JS-61.8
Ensuring Care through Exclusion of a Workforce?

Thursday, 19 July 2018
Location: 718A (MTCC SOUTH BUILDING)
Distributed Paper
Virginia Kimey PFLÜCKE, B-TU Cottbus, Germany
Capitalist societies are structured by the separation of the private and public sphere. While the commodification of unpaid work keeps pulling women into household-related services, it takes shape very differently from what materialist feminists as Silvia Federici had demanded in the 1970s: The ‘wages for housework’-campaign sought to shake up capitalist reproduction by including the unpaid work of the proletarian housewife into wage labor. Today, the rising number of domestic employees as well as their poor working conditions are instead contributing to a global care crisis.

Analyzing paid domestic work in the context of authoritarian neoliberalism today, it shows that the home has long been a site for class struggles. In Spain, over 700.000 people work in private households today and their number keeps rising. Only a third of the workforce is registered, almost half are migrants, and over 90 percent women. Their marginalization within the workforce and labor regulation seems to ensure the provision of social reproduction within a society in crisis.

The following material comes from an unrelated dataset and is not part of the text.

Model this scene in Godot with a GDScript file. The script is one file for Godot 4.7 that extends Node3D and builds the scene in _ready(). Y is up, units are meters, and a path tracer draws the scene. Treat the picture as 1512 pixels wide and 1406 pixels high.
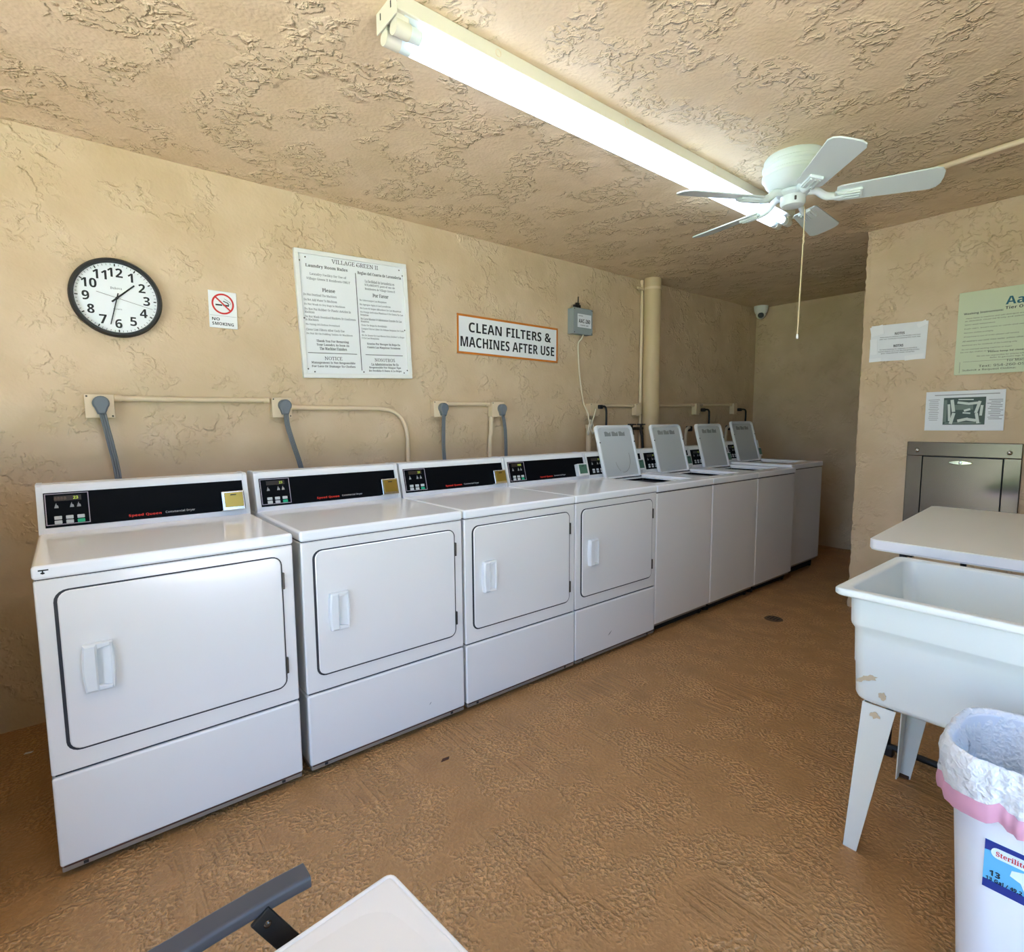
extends Node3D
# A coin laundry room: machines along the stucco wall at z = WALL, x runs along that wall, y is up.

const WALL := -1.119      # face of the wall behind the machines
const CEIL := 2.5
const FAR := 6.05         # face of the end wall of the alcove
const PIER := 4.221       # face of the wall with the notices
const PIER_EDGE := 0.539  # its free vertical edge
const LEFT := -1.5
const REAR := 2.45         # wall behind the camera

var sans: SystemFont
var bold: SystemFont
var serif: SystemFont
var serif_bold: SystemFont
var M := {}

# ------------------------------------------------------------------ mesh collecting
class Shape:
	var v := PackedVector3Array()
	var n := PackedVector3Array()
	var at := Transform3D.IDENTITY

	func tri(a: Vector3, b: Vector3, c: Vector3, na: Vector3, nb: Vector3, nc: Vector3) -> void:
		if (b - a).cross(c - a).dot(na + nb + nc) > 0.0:
			var t := b; b = c; c = t
			t = nb; nb = nc; nc = t
		v.append(at * a); v.append(at * b); v.append(at * c)
		n.append((at.basis * na).normalized()); n.append((at.basis * nb).normalized()); n.append((at.basis * nc).normalized())

	func flat(a: Vector3, b: Vector3, c: Vector3, d: Vector3, towards: Vector3) -> void:
		tri(a, b, c, towards, towards, towards)
		tri(a, c, d, towards, towards, towards)

	# box with rounded edges of radius r
	func box(c: Vector3, s: Vector3, r := 0.0, seg := 2) -> Shape:
		var h := s * 0.5
		r = minf(r, minf(h.x, minf(h.y, h.z)) * 0.98)
		for ax in 3:
			var u := (ax + 1) % 3
			var w := (ax + 2) % 3
			var lu := _steps(h[u], r, seg)
			var lw := _steps(h[w], r, seg)
			for sg in [-1.0, 1.0]:
				for i in lu.size() - 1:
					for j in lw.size() - 1:
						var q := []
						for k in [[i, j], [i + 1, j], [i + 1, j + 1], [i, j + 1]]:
							var p := Vector3.ZERO
							p[ax] = sg * h[ax]; p[u] = lu[k[0]]; p[w] = lw[k[1]]
							var nn := Vector3.ZERO
							if r > 0.0:
								var inner := p.clamp(-h + Vector3.ONE * r, h - Vector3.ONE * r)
								nn = (p - inner).normalized()
								p = inner + nn * r
							else:
								nn[ax] = sg
							q.append([c + p, nn])
						tri(q[0][0], q[1][0], q[2][0], q[0][1], q[1][1], q[2][1])
						tri(q[0][0], q[2][0], q[3][0], q[0][1], q[2][1], q[3][1])
		return self

	func _steps(h: float, r: float, seg: int) -> PackedFloat32Array:
		var l := PackedFloat32Array()
		if r <= 0.0:
			return PackedFloat32Array([-h, h])
		for i in seg + 1:
			l.append(-h + r - r * tan((1.0 - float(i) / seg) * PI / 4))
		for i in seg + 1:
			l.append(h - r + r * tan(float(i) / seg * PI / 4))
		return l

	# a polygon in the xy plane pushed along z from z0 to z1; the z1 end may be bevelled
	func prism(poly: PackedVector2Array, z0: float, z1: float, bevel := 0.0) -> Shape:
		var p := poly.duplicate()
		if Geometry2D.is_polygon_clockwise(p):
			p.reverse()
		var cnt := p.size()
		var en := PackedVector2Array()
		for i in cnt:
			var e := (p[(i + 1) % cnt] - p[i]).normalized()
			en.append(Vector2(e.y, -e.x))
		var q := PackedVector2Array()
		for i in cnt:
			var a := en[(i - 1 + cnt) % cnt]
			var b := en[i]
			var m := (a + b).normalized()
			q.append(p[i] - m * (bevel / maxf(0.35, m.dot(a))))
		var rings := [[p, z0]]
		if bevel > 0.0:
			rings.append([p, z1 - bevel])
			rings.append([q, z1])
		else:
			rings.append([p, z1])
		for k in rings.size() - 1:
			for i in cnt:
				var j := (i + 1) % cnt
				var slope := 1.0 if k == 1 else 0.0
				var ni := en[i]; var nj := en[i]
				if en[i].dot(en[(i - 1 + cnt) % cnt]) > 0.8: ni = (en[i] + en[(i - 1 + cnt) % cnt]).normalized()
				if en[i].dot(en[j]) > 0.8: nj = (en[i] + en[j]).normalized()
				var na := Vector3(ni.x, ni.y, slope).normalized()
				var nb := Vector3(nj.x, nj.y, slope).normalized()
				var a := Vector3(rings[k][0][i].x, rings[k][0][i].y, rings[k][1])
				var b := Vector3(rings[k][0][j].x, rings[k][0][j].y, rings[k][1])
				var c := Vector3(rings[k + 1][0][j].x, rings[k + 1][0][j].y, rings[k + 1][1])
				var d := Vector3(rings[k + 1][0][i].x, rings[k + 1][0][i].y, rings[k + 1][1])
				tri(a, b, c, na, nb, nb)
				tri(a, c, d, na, nb, na)
		var ids := Geometry2D.triangulate_polygon(p)
		var zn := Vector3(0, 0, 1)
		for i in range(0, ids.size(), 3):
			var top: PackedVector2Array = rings[-1][0]
			tri(Vector3(top[ids[i]].x, top[ids[i]].y, z1), Vector3(top[ids[i + 1]].x, top[ids[i + 1]].y, z1), Vector3(top[ids[i + 2]].x, top[ids[i + 2]].y, z1), zn, zn, zn)
			tri(Vector3(p[ids[i]].x, p[ids[i]].y, z0), Vector3(p[ids[i + 1]].x, p[ids[i + 1]].y, z0), Vector3(p[ids[i + 2]].x, p[ids[i + 2]].y, z0), -zn, -zn, -zn)
		return self

	# a grid of points with smooth normals; turned: flip the normals
	func grid(rows: Array, close_u := false, turned := false) -> Shape:
		var R := rows.size()
		var C: int = rows[0].size()
		var nn := []
		for i in R:
			var line := PackedVector3Array()
			for j in C:
				var up: Vector3 = rows[mini(i + 1, R - 1)][j] - rows[maxi(i - 1, 0)][j]
				var across: Vector3
				if close_u: across = rows[i][(j + 1) % C] - rows[i][(j - 1 + C) % C]
				else: across = rows[i][mini(j + 1, C - 1)] - rows[i][maxi(j - 1, 0)]
				var q := across.cross(up)
				line.append((-q if turned else q).normalized())
			nn.append(line)
		for i in R - 1:
			for j in (C if close_u else C - 1):
				var k := (j + 1) % C
				tri(rows[i][j], rows[i][k], rows[i + 1][k], nn[i][j], nn[i][k], nn[i + 1][k])
				tri(rows[i][j], rows[i + 1][k], rows[i + 1][j], nn[i][j], nn[i + 1][k], nn[i + 1][j])
		return self

	# profile of (radius, height) turned about y; corners sharper than about 40 degrees stay sharp
	func lathe(profile: Array, seg := 32) -> Shape:
		for i in profile.size() - 1:
			var a: Vector2 = profile[i]
			var b: Vector2 = profile[i + 1]
			var na := _lathe_normal(profile, i, i)
			var nb := _lathe_normal(profile, i + 1, i)
			for k in seg:
				var t := TAU * k / seg
				var u := TAU * (k + 1) / seg
				var ct := Vector2(cos(t), sin(t))
				var cu := Vector2(cos(u), sin(u))
				var pa := Vector3(a.x * ct.x, a.y, a.x * ct.y); var pb := Vector3(a.x * cu.x, a.y, a.x * cu.y)
				var pc := Vector3(b.x * cu.x, b.y, b.x * cu.y); var pd := Vector3(b.x * ct.x, b.y, b.x * ct.y)
				var n1 := Vector3(na.x * ct.x, na.y, na.x * ct.y); var n2 := Vector3(na.x * cu.x, na.y, na.x * cu.y)
				var n3 := Vector3(nb.x * cu.x, nb.y, nb.x * cu.y); var n4 := Vector3(nb.x * ct.x, nb.y, nb.x * ct.y)
				if a.x > 1e-6: tri(pa, pb, pc, n1, n2, n3)
				if b.x > 1e-6: tri(pa, pc, pd, n1, n3, n4)
		return self

	func _lathe_normal(p: Array, i: int, s: int) -> Vector2:
		var d: Vector2 = (p[s + 1] - p[s]).normalized()
		var own := Vector2(-d.y, d.x) * -1.0
		var o := s - 1 if i == s else s + 1
		if o < 0 or o + 1 >= p.size(): return own
		var e: Vector2 = (p[o + 1] - p[o]).normalized()
		return (own + Vector2(e.y, -e.x)).normalized() if d.dot(e) > 0.75 else own

	func tube(path: Array, r: float, seg := 10, caps := true, flatness := 1.0) -> Shape:
		var side := Vector3.ZERO
		var rows := []
		var rn := []
		for i in path.size():
			var d: Vector3 = (path[mini(i + 1, path.size() - 1)] - path[maxi(i - 1, 0)]).normalized()
			if side == Vector3.ZERO:
				side = d.cross(Vector3.UP if absf(d.y) < 0.9 else Vector3(0, 0, 1)).normalized()
			side = (side - d * side.dot(d)).normalized()
			var up := d.cross(side)
			var line := PackedVector3Array()
			var ln := PackedVector3Array()
			for k in seg:
				var t := TAU * k / seg
				line.append(path[i] + side * cos(t) * r + up * sin(t) * r * flatness)
				ln.append((side * cos(t) * flatness + up * sin(t)).normalized())
			rows.append(line); rn.append(ln)
		for i in rows.size() - 1:
			for k in seg:
				var j := (k + 1) % seg
				tri(rows[i][k], rows[i][j], rows[i + 1][j], rn[i][k], rn[i][j], rn[i + 1][j])
				tri(rows[i][k], rows[i + 1][j], rows[i + 1][k], rn[i][k], rn[i + 1][j], rn[i + 1][k])
		if caps:
			for e in [0, path.size() - 1]:
				var o := (path[0] - path[1]).normalized() as Vector3 if e == 0 else (path[e] - path[e - 1]).normalized() as Vector3
				for k in seg:
					tri(path[e], rows[e][k], rows[e][(k + 1) % seg], o, o, o)
		return self

	func mesh() -> ArrayMesh:
		var a := []
		a.resize(Mesh.ARRAY_MAX)
		a[Mesh.ARRAY_VERTEX] = v
		a[Mesh.ARRAY_NORMAL] = n
		var m := ArrayMesh.new()
		m.add_surface_from_arrays(Mesh.PRIMITIVE_TRIANGLES, a)
		return m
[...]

Building on critical feminist political economy, this paper interprets the labor relation of domestic workers in Spain from a historical-sociological perspective: Delineating the exclusion of the servant from basic rights of citizenship in the 19th century, I then analyze the interplay of ideological and economic processes in Franco- and post-Franco Spain through archival documents, statistics and interviews gathered in 2015. I elaborate the role of religion, gender ideology, workers’ organization as well as the politics of austerity in the (un-)making of a female working class.